Excerpted data
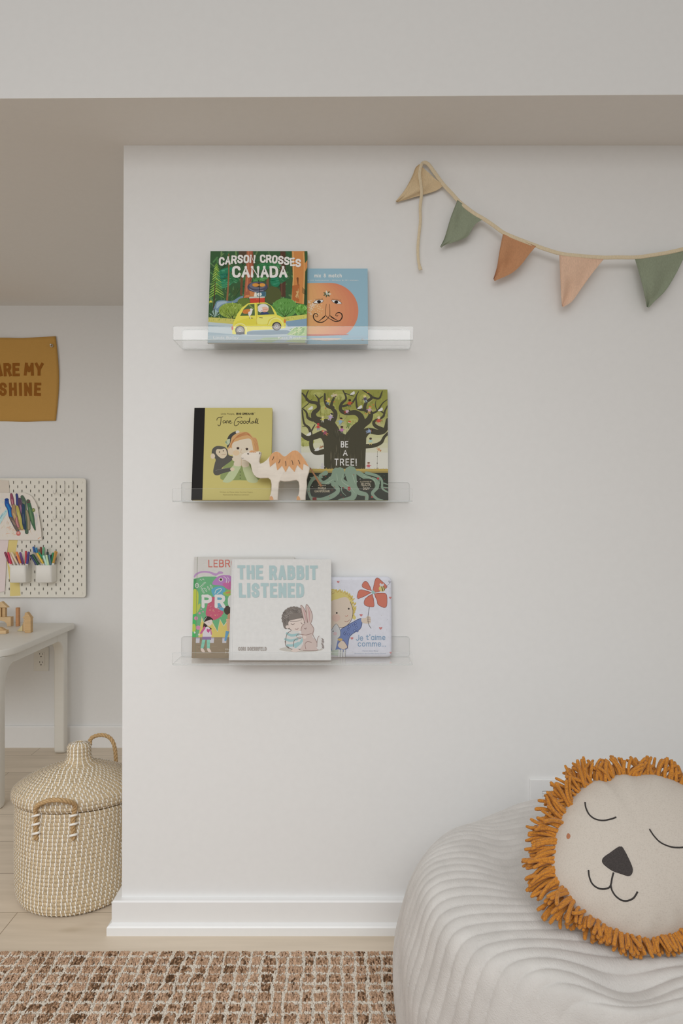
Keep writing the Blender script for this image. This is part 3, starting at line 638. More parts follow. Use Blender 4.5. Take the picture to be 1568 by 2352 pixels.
# ---- olive cover with a great tree
cv = book('picture_book', 'tall olive green book showing a great dark tree with climbing children, on the middle ledge', 'mid', (692, 894.8), (889, 894.8), (690.5, 1149.2), (891.5, 1149.2), 1.789, 1.8225, .010,
          plain('olive_book_edge', (150, 152, 96), GM), GM, hard=True)
c = cv.crop(680, 880, 5.6); R = random.Random(11)
c.rect(0, 60, 1250, 1550, (216, 214, 190))
for i in range(10): c.rect(40, 60, 1220, 900-i*62, tuple(np.array((206, 204, 168))*(1-i/9)+np.array((136, 138, 60))*(i/9)))
for i in range(160):
    x, y = R.uniform(60, 1190), R.uniform(85, 480)**1.0; c.stroke([(x, y), (x+R.uniform(-4, 4), y+R.uniform(20, 46))], (2, 6), R.choice([(112, 116, 48), (152, 154, 78), (126, 128, 52), (100, 104, 44)]), 0)
for x, y, rx, ry in ((380, 330, 130, 90), (160, 320, 90, 90), (720, 480, 90, 60), (1000, 420, 100, 80), (900, 200, 90, 70), (560, 160, 110, 60), (120, 760, 110, 60), (270, 130, 90, 50)):
    c.ell(x, y, rx, ry, (150, 152, 74)); c.ell(x+10, y+18, rx*.7, ry*.6, (164, 166, 92))
    for k in range(14): u = R.uniform(-.8, .8)*rx; c.stroke([(x+u, y+ry*R.uniform(-.2, .7)), (x+u+3, y+ry*R.uniform(.4, 1.1))], (2, 5), (116, 118, 50), 0)
tr = (70, 67, 52)
c.poly([(358, 1125), (358, 880), (350, 760), (430, 690), (440, 600), (480, 480), (540, 590), (590, 650), (660, 680), (700, 590), (800, 560), (850, 600), (900, 700), (895, 820), (888, 1000), (888, 1125)], tr, 0)
for pts, wd in (([(420, 720), (350, 660), (250, 690), (150, 720), (60, 660)], (120, 90, 76, 60, 40)), ([(380, 760), (330, 690), (210, 700), (195, 830), (250, 900), (370, 885)], (70, 60, 50, 50, 60, 70)),
        ([(500, 680), (440, 560), (330, 510), (240, 460), (225, 390), (285, 330), (270, 265), (170, 240), (110, 170), (75, 130)], (170, 140, 110, 80, 60, 50, 44, 36, 26, 16)),
        ([(440, 540), (490, 460), (500, 380), (450, 310), (470, 220), (510, 160)], (70, 60, 50, 40, 30, 16)), ([(470, 320), (400, 300), (370, 230), (365, 140)], (46, 40, 34, 20)),
        ([(285, 290), (285, 210), (240, 150)], (34, 22, 8)), ([(290, 210), (340, 170)], (18, 8)), ([(130, 220), (130, 160), (155, 95)], (22, 18, 10)), ([(75, 330), (140, 280), (200, 210)], (8, 12, 6)),
        ([(210, 480), (150, 450), (130, 380), (80, 330)], (44, 34, 24, 14)), ([(190, 660), (160, 580), (100, 520), (75, 350)], (40, 34, 26, 16)), ([(190, 630), (240, 540)], (24, 12)), ([(130, 560), (80, 560)], (14, 8)),
        ([(700, 700), (760, 600), (830, 520), (830, 440), (760, 385), (640, 390), (570, 350), (580, 270), (640, 200), (600, 95)], (150, 120, 90, 76, 66, 52, 44, 36, 26, 14)), ([(600, 300), (700, 270), (750, 210), (780, 140)], (30, 26, 20, 10)),
        ([(760, 640), (850, 540), (930, 480), (955, 390), (880, 340), (900, 250), (970, 190), (930, 140), (850, 90)], (130, 100, 80, 56, 44, 38, 34, 22, 10)), ([(960, 180), (1060, 200), (1095, 130), (1105, 100)], (30, 24, 16, 8)),
        ([(870, 350), (790, 330), (770, 240), (770, 170), (800, 110)], (34, 30, 22, 16, 8)), ([(740, 170), (620, 130)], (8, 14)),
        ([(850, 680), (930, 620), (1060, 640), (1140, 610), (1180, 480)], (120, 80, 66, 56, 60)), ([(1130, 610), (1020, 560), (1000, 500), (1110, 440), (1140, 360), (1175, 290)], (50, 46, 34, 28, 22, 12)), ([(960, 400), (1040, 360), (1110, 260), (1175, 210)], (30, 22, 14, 8)), ([(1040, 360), (1015, 290), (1025, 220)], (14, 10, 4)), ([(1060, 350), (1120, 390), (1130, 430)], (18, 16, 14)),
        ([(890, 820), (1000, 810), (1090, 770), (1130, 700), (1180, 650)], (56, 50, 44, 34, 36))):
    c.stroke(pts, wd, tr, 6)
for k in range(44):
    x = R.uniform(385, 865); y = R.uniform(740, 1080); c.stroke([(x, y), (x+R.uniform(-5, 5), y+60), (x+R.uniform(-6, 6), y+R.uniform(90, 150))], (1, 4, 1), R.choice([(98, 94, 76), (56, 54, 44), (108, 100, 80)]), 2)
for k in range(16):
    t = R.uniform(0, 1); x, y = 460+t*240, 560+R.uniform(0, 150); c.stroke([(x, y), (x+20-40*t, y+70)], (1, 4, 1), R.choice([(98, 94, 76), (58, 56, 46)]), 2)
def kid(x, y, shirt, leg=(70, 80, 120), hr=(60, 44, 36), sk=(226, 178, 140), s=1.0, a=0):
    ca, sa = math.cos(a), math.sin(a); r = lambda u, v: (x+(u*ca-v*sa)*s, y+(u*sa+v*ca)*s)
    c.ell(*r(0, -34), 17*s, 15*s, sk); c.ell(*r(0, -42), 19*s, 11*s, hr, math.degrees(a)); c.poly([r(-16, -18), r(16, -18), r(20, 20), r(-20, 20)], shirt)
    c.stroke([r(-14, -10), r(-36, 6)], 8*s, shirt, 0); c.stroke([r(14, -10), r(36, -4)], 8*s, shirt, 0); c.stroke([r(-8, 20), r(-12, 46)], 10*s, leg, 0); c.stroke([r(8, 20), r(14, 46)], 10*s, leg, 0)
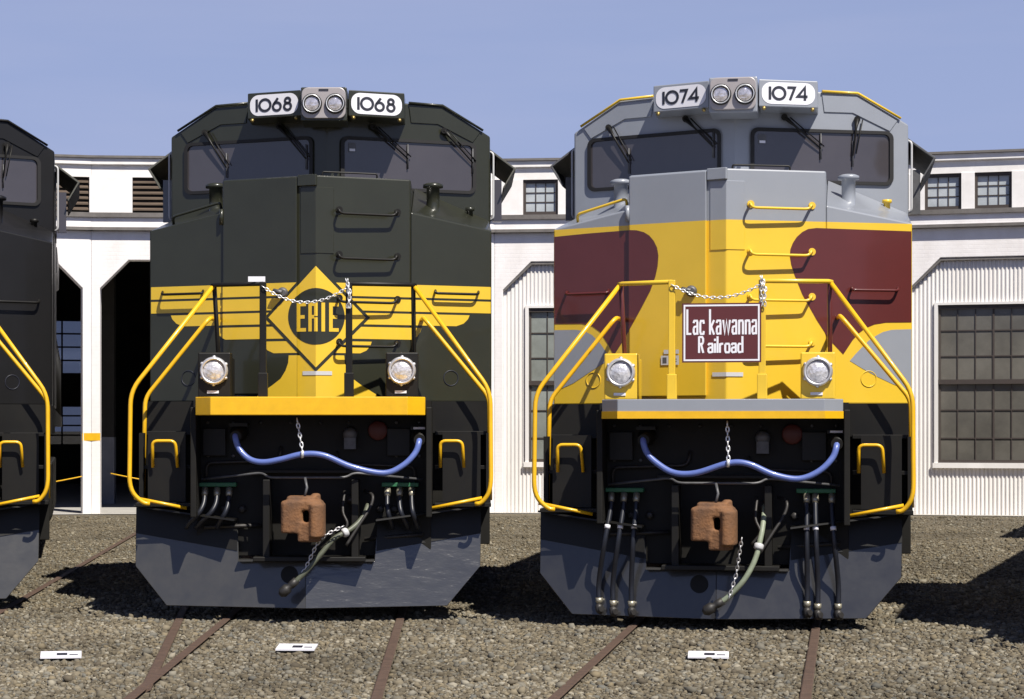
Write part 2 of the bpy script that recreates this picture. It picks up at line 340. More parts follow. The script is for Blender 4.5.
def stones():
    ph = (1 + 5 ** .5) / 2
    iv = np.array([(-1, ph, 0), (1, ph, 0), (-1, -ph, 0), (1, -ph, 0), (0, -1, ph), (0, 1, ph), (0, -1, -ph), (0, 1, -ph), (ph, 0, -1), (ph, 0, 1), (-ph, 0, -1), (-ph, 0, 1)]) / 1.9
    fc = np.array([(0, 11, 5), (0, 5, 1), (0, 1, 7), (0, 7, 10), (0, 10, 11), (1, 5, 9), (5, 11, 4), (11, 10, 2), (10, 7, 6), (7, 1, 8), (3, 9, 4), (3, 4, 2), (3, 2, 6), (3, 6, 8), (3, 8, 9), (4, 9, 5), (2, 4, 11), (6, 2, 10), (8, 6, 7), (9, 8, 1)])
    pts = []
    for d0, d1, dens in ((12.0, 16, 1750), (16, 20, 1350), (20, 25, 700), (25, 32, 340), (32, 42, 140)):
        wl = -(430 + 120) / 2200 * d1 - 1.2; wr = (594 + 80) / 2200 * d1 + 1.2
        nn = int((d1 - d0) * (wr - wl) * dens)
        x = np.random.uniform(wl, wr, nn); y = np.random.uniform(d0, d1, nn)
        pts.append(np.stack([x, y], 1))
    P = np.concatenate(pts)
    keep = np.ones(len(P), bool)
    for A, B in rail_lines:
        a = np.array(A[:2]); b = np.array(B[:2]); d = (b - a) / np.linalg.norm(b - a); r = P - a
        keep &= np.abs(r[:, 0] * d[1] - r[:, 1] * d[0]) > .05
    P = P[keep]; N = len(P)
    s = np.random.lognormal(math.log(.0118), .38, N).clip(.006, .038)
    sc3 = s[:, None] * np.random.uniform(.7, 1.3, (N, 3)) * np.array([1.1, 1.1, .75])
    ang = np.random.uniform(0, 6.283, N); ca, sa = np.cos(ang), np.sin(ang)
    V = iv[None] * np.random.uniform(.6, 1.3, (N, 12, 1)) * sc3[:, None, :]
    X = V[..., 0] * ca[:, None] - V[..., 1] * sa[:, None] + P[:, 0:1]; Y = V[..., 0] * sa[:, None] + V[..., 1] * ca[:, None] + P[:, 1:2]
    Z = V[..., 2] + (sc3[:, 2] * np.random.uniform(.05, .75, N))[:, None]
    V = np.stack([X, Y, Z], -1).reshape(-1, 3).astype(np.float32); F = (fc[None] + (np.arange(N) * 12)[:, None, None]).reshape(-1).astype(np.int32)
    me = bpy.data.meshes.new('loose_gravel'); me.vertices.add(len(V)); me.vertices.foreach_set('co', V.ravel())
    nf = N * 20; me.loops.add(nf * 3); me.loops.foreach_set('vertex_index', F); me.polygons.add(nf)
    me.polygons.foreach_set('loop_start', np.arange(nf, dtype=np.int32) * 3); me.polygons.foreach_set('loop_total', np.full(nf, 3, np.int32)); me.update()
    at = me.attributes.new('tone', 'FLOAT', 'POINT'); at.data.foreach_set('value', np.repeat(np.random.rand(N), 12).astype(np.float32))
    m = bpy.data.materials.new('stone'); m.use_nodes = True; n = m.node_tree; b = n.nodes['Principled BSDF']; b.inputs['Roughness'].default_value = .9; b.inputs['Specular IOR Level'].default_value = .2
    a = n.nodes.new('ShaderNodeAttribute'); a.attribute_name = 'tone'; r = n.nodes.new('ShaderNodeValToRGB'); e = r.color_ramp.elements
    e[0].color = (.11, .093, .068, 1); e[1].position = 1; e[1].color = (.33, .295, .225, 1)
    for p, c in ((.25, (.14, .116, .078, 1)), (.45, (.19, .16, .11, 1)), (.6, (.15, .145, .125, 1)), (.75, (.22, .178, .112, 1)), (.9, (.24, .22, .175, 1))):
        q = e.new(p); q.color = c
    z = n.nodes.new('ShaderNodeTexNoise'); z.inputs['Scale'].default_value = .55; z.inputs['Detail'].default_value = 6; t = n.nodes.new('ShaderNodeTexCoord'); n.links.new(t.outputs['Object'], z.inputs[0])
    mr = n.nodes.new('ShaderNodeMapRange'); mr.inputs[1].default_value = .3; mr.inputs[2].default_value = .7; mr.inputs[3].default_value = .62; mr.inputs[4].default_value = 1.04; n.links.new(z.outputs[0], mr.inputs[0])
    mx = n.nodes.new('ShaderNodeMix'); mx.data_type = 'RGBA'; mx.blend_type = 'MULTIPLY'; mx.inputs[0].default_value = 1
    n.links.new(a.outputs['Fac'], r.inputs[0]); n.links.new(r.outputs[0], mx.inputs[6]); n.links.new(mr.outputs[0], mx.inputs[7]); n.links.new(mx.outputs[2], b.inputs['Base Color'])
    me.materials.append(m)
    o = bpy.data.objects.new('loose_gravel', me); col.objects.link(o)
    tag(o, 'brown and grey loose gravel covering the ground', 'gravel', kind='stuff')
stones()

# ------------------------------------------------------------------ roundhouse
def brick_mat():
    m = mat('white painted brick', (.90, .87, .86), .7, var=.06, scale=1.6, c2=(.76, .72, .70), stretch=(1, 1, .55)); n = m.node_tree
    t = n.nodes.new('ShaderNodeTexCoord'); s = n.nodes.new('ShaderNodeSeparateXYZ'); c = n.nodes.new('ShaderNodeCombineXYZ'); n.links.new(t.outputs['Object'], s.inputs[0])
    n.links.new(s.outputs[0], c.inputs[0]); n.links.new(s.outputs[2], c.inputs[1])
    b = n.nodes.new('ShaderNodeTexBrick'); b.inputs['Scale'].default_value = 1; b.inputs['Brick Width'].default_value = .21; b.inputs['Row Height'].default_value = .075; b.inputs['Mortar Size'].default_value = .006
    n.links.new(c.outputs[0], b.inputs[0])
    z = n.nodes.new('ShaderNodeTexNoise'); z.inputs['Scale'].default_value = 9; z.inputs['Detail'].default_value = 5; n.links.new(t.outputs['Object'], z.inputs[0])
    ma = n.nodes.new('ShaderNodeMath'); ma.operation = 'MULTIPLY_ADD'; ma.inputs[1].default_value = -1; n.links.new(b.outputs['Fac'], ma.inputs[0]); n.links.new(z.outputs[0], ma.inputs[2])
    bp = n.nodes.new('ShaderNodeBump'); bp.inputs['Strength'].default_value = .28; bp.inputs['Distance'].default_value = .010; n.links.new(ma.outputs[0], bp.inputs['Height'])
    n.links.new(bp.outputs[0], n.nodes['Principled BSDF'].inputs['Normal']); return m
M['brick'] = brick_mat()
M['wtrim'] = mat('white trim paint', (.88, .85, .83), .6, var=.1, scale=3, c2=(.76, .73, .70))
M['flash'] = mat('grey brown flashing', (.16, .145, .135), .7, var=.3, scale=5)
M['corr'] = mat('corrugated white metal', (.82, .79, .765), .5, var=.1, scale=1.2, stretch=(1, 1, .25), c2=(.70, .67, .64))
M['louver'] = mat('brown wooden slats', (.12, .085, .06), .8, var=.35, scale=10, stretch=(.3, 1, 6))
M['wframe'] = mat('dark brown window frame', (.055, .042, .036), .6, var=.2)
M['wglass'] = mat('old window glass', (.27, .29, .27), .12, var=.4, scale=1.1, spec=.6, c2=(.16, .17, .155))
M['upper_glass'] = mat('hazy clerestory glass', (.50, .53, .55), .15, var=.3, scale=1.6, c2=(.33, .36, .38))
M['wglass_dark'] = mat('dim workshop glass', (.15, .14, .12), .1, var=.3, scale=.9, spec=.5, c2=(.085, .08, .07))
M['concrete'] = mat('concrete slab', (.42, .40, .37), .85, var=.2, scale=2, bump=.1)
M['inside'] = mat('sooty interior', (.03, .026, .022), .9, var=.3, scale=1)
M['greycol'] = mat('grey column paint', (.22, .22, .24), .7, var=.15)
M['clear'] = m = bpy.data.materials.new('clear pane'); m.use_nodes = True; n = m.node_tree
tr = n.nodes.new('ShaderNodeBsdfTransparent'); tr.inputs[0].default_value = (.40, .42, .46, 1); gl = n.nodes.new('ShaderNodeBsdfGlossy'); gl.inputs['Roughness'].default_value = .05; ms_ = n.nodes.new('ShaderNodeMixShader'); ms_.inputs[0].default_value = .06
n.links.new(tr.outputs[0], ms_.inputs[1]); n.links.new(gl.outputs[0], ms_.inputs[2]); n.links.new(ms_.outputs[0], n.nodes['Material Output'].inputs[0])

PA, PB, PC = (-6.69, 43.45), (1.29, 44.0), (9.25, 43.1)
def polar(p, d, a): return (p[0] + d * math.cos(R(a)), p[1] + d * math.sin(R(a)))
PL = polar(PA, 8.2, 180 + 14.5); PR = polar(PC, 8.2, -17)
RH = empty('roundhouse', (1.4, 44, 0), label='long white brick roundhouse with corrugated bays, dark clerestory windows and an open doorway', cat='building')
def W(o): o.matrix_parent_inverse = RH.matrix_basis.inverted(); return o
bpy.context.view_layer.update()
def facade(P0, P1, infill, upper, offs, first_band=False):
    d = Vector((P1[0] - P0[0], P1[1] - P0[1], 0)); w_ = d.length; d.normalize(); nrm = Vector((d.y, -d.x, 0)); O = Vector((*P0, 0))
    def T(u, v, z): return O + d * u + nrm * v + Vector((0, 0, z))
    a = math.atan2(d.y, d.x)
    def b(mb, name, m, parent=RH, **k):
        # local frame of the bay so that the brick pattern runs along it
        o = MB.build(mb, name, m, None, **k); o.parent = parent
        if parent is RH: o.location = O - Vector(RH.location); o.rotation_euler = (0, 0, a)
        return o
    # in the bay frame: x = u, y = -v
    pw = .17; hx = .56; zt = 5.02; zc = 4.46
    poly = [(0, 0), (pw, 0), (pw, zc), (pw + hx, zt), (w_ - pw - hx, zt), (w_ - pw, zc), (w_ - pw, 0), (w_, 0), (w_, 5.6), (0, 5.6)]
    b(MB().prism(poly, 0, .36, lambda p, t: (p[0], t, p[1])), 'front_wall', M['brick'], bevel=.012)
    mb = MB(); mb.box(-.03, w_ + .03, -.13, .3, 5.6, 5.66); b(mb, 'ledge', M['flash'])
    mb = MB(); mb.box(0, w_, -.04, .3, 5.66, 5.86, 0); b(mb, 'parapet_band', M['brick'])
    mb = MB(); mb.box(-.02, w_ + .02, -.10, .3, 5.86, 5.95); b(mb, 'sill_flashing', M['flash'])
    mb = MB(); mb.box(0, w_, .02, .3, 6.66, 6.9, 0); mb.box(0, w_, .16, .3, 5.95, 6.66, 0); b(mb, 'clerestory_wall', M['wtrim'])
    mb = MB(); mb.box(-.02, w_ + .02, -.05, .3, 6.9, 7.03); b(mb, 'cornice', M['wtrim'], bevel=.012)
    mb = MB(); mb.box(-.03, w_ + .03, -.10, .45, 7.03, 7.075); b(mb, 'roof_edge', M['flash'])
    hw = .35 if upper == 'window' else .315
    edges = [0]
    for o_ in offs: edges += [o_ - hw, o_ + hw]
    edges.append(w_)
    for i in range(0, len(edges), 2):
        if edges[i + 1] - edges[i] > .03: b(MB().box(edges[i], edges[i + 1], 0, .16, 5.95, 6.66), 'pilaster', M['wtrim'])
    for o_ in offs:
        x0, x1 = o_ - hw, o_ + hw; z0, z1 = 5.955, 6.655
        if upper == 'window':
            f = MB()
            for c in ((x0, x0 + .055, z0, z1), (x1 - .055, x1, z0, z1), (x0 + .055, x1 - .055, z1 - .06, z1), (x0 + .055, x1 - .055, z0, z0 + .07)): f.box(c[0], c[1], .06, .13, c[2], c[3])
            for q in (1, 2): xx = x0 + .055 + (x1 - x0 - .11) * q / 3; f.box(xx - .009, xx + .009, .098, .114, z0 + .07, z1 - .06)
            for q in (1, 2): zz = z0 + .07 + (z1 - z0 - .13) * q / 3; f.box(x0 + .055, x1 - .055, .10, .112, zz - .009, zz + .009)
            wo = b(f, 'window', M['wframe'])
            p = MB().box(x0 + .03, x1 - .03, .115, .125, z0 + .03, z1 - .03); po = p.build('pane', M['upper_glass'], wo)
        else:
            f = MB(); f.box(x0 + .003, x1 - .003, .13, .155, z0, z1, 1)
            for q in range(6):
                zz = z0 + .05 + q * .108
                f.add([(x0 + .01, .05, zz), (x1 - .01, .05, zz), (x1 - .01, .125, zz + .055), (x0 + .01, .125, zz + .055), (x0 + .01, .05, zz + .03), (x1 - .01, .05, zz + .03), (x1 - .01, .125, zz + .085), (x0 + .01, .125, zz + .085)], [(3, 2, 1, 0), (4, 5, 6, 7), (0, 1, 5, 4), (1, 2, 6, 5), (2, 3, 7, 6), (3, 0, 4, 7)])
            b(f, 'louver', [M['louver'], M['under']])
    if infill:
        # corrugated sheet with a broad window
        wx0, wx1, wz0, wz1 = .68, w_ - .68, 1.02, 4.1
        def top(u): return min(zt, zc + (u - pw) * (zt - zc) / hx, zc + (w_ - pw - u) * (zt - zc) / hx)
        f = MB(); pitch = .078; us = []
        u = pw + .002
        while u < w_ - pw - .002:
            for du, dv in ((0, 0), (.022, 0), (.036, .022), (.062, .022)):
                if u + du < w_ - pw: us.append((u + du, dv))
            u += pitch
        for i in range(len(us) - 1):
            (u0, v0), (u1, v1) = us[i], us[i + 1]; mid = (u0 + u1) / 2
            segs = [(0, top(mid))] if not (wx0 < mid < wx1) else [(0, wz0), (wz1, top(mid))]
            for za, zb in segs:
                t0 = top(u0) if zb > 4.2 else zb; t1 = top(u1) if zb > 4.2 else zb
                f.add([(u0, .1 + v0, za), (u1, .1 + v1, za), (u1, .1 + v1, t1), (u0, .1 + v0, t0)], [(0, 1, 2, 3)])
        b(f, 'corrugated_panel', M['corr'], fix=False)
        f = MB()
        f.prism([(pw, zc), (pw + hx, zt), (w_ - pw - hx, zt), (w_ - pw, zc), (w_ - pw, zc - .05), (w_ - pw - hx - .02, zt - .055), (pw + hx + .02, zt - .055), (pw, zc - .05)], .02, .09, lambda p, t: (p[0], t, p[1])); b(f, 'sheet_flashing', M['flash'])
        f = MB()
        for c in ((wx0 - .07, wx0, wz0, wz1), (wx1, wx1 + .07, wz0, wz1)): f.box(c[0], c[1], .05, .2, c[2], c[3])
        f.box(wx0 - .07, wx1 + .07, .05, .2, wz1, wz1 + .05)
        f.box(wx0 - .1, wx1 + .1, .02, .2, wz0 - .10, wz0)
        wo = b(f, 'window', M['corr'])
        g = MB(); zm = 2.6
        g.box(wx0, wx1, .09, .17, zm - .045, zm + .045)
        g.box(wx0, wx1, .09, .17, wz1 - .08, wz1); g.box(wx0, wx1, .09, .17, wz0, wz0 + .06)
        q = 0; xx = wx0 + .03
        while xx < wx1:
            t_ = .018 if q % 3 == 0 else .009
            g.box(xx - t_, xx + t_, .145, .163, wz0 + .06, wz1 - .08); xx += .34; q += 1
        for zz in (1.5, 2.05, 3.1, 3.6): g.box(wx0, wx1, .147, .161, zz - .011, zz + .011)
        g.build('frame', M['wframe'], wo)
        MB().box(wx0, wx1, .165, .18, wz0, wz1).build('pane', M['wglass_dark'] if P0 == PC else M['wglass'], wo)
        b(MB().box(pw, w_ - pw, .2, .35, 0, .1), 'wall_plinth', M['concrete'])
    return b, w_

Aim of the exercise
In the listing above, locate the line containing "M['inside'] = mat('sooty" and the line containing "ms_.inputs[1]); n.links.new(gl.outputs[0], ms_.inputs[2]);". Extract those two lines and every line between them, exactly as written, and only those.

Solution for this exercise
M['inside'] = mat('sooty interior', (.03, .026, .022), .9, var=.3, scale=1)
M['greycol'] = mat('grey column paint', (.22, .22, .24), .7, var=.15)
M['clear'] = m = bpy.data.materials.new('clear pane'); m.use_nodes = True; n = m.node_tree
tr = n.nodes.new('ShaderNodeBsdfTransparent'); tr.inputs[0].default_value = (.40, .42, .46, 1); gl = n.nodes.new('ShaderNodeBsdfGlossy'); gl.inputs['Roughness'].default_value = .05; ms_ = n.nodes.new('ShaderNodeMixShader'); ms_.inputs[0].default_value = .06
n.links.new(tr.outputs[0], ms_.inputs[1]); n.links.new(gl.outputs[0], ms_.inputs[2]); n.links.new(ms_.outputs[0], n.nodes['Material Output'].inputs[0])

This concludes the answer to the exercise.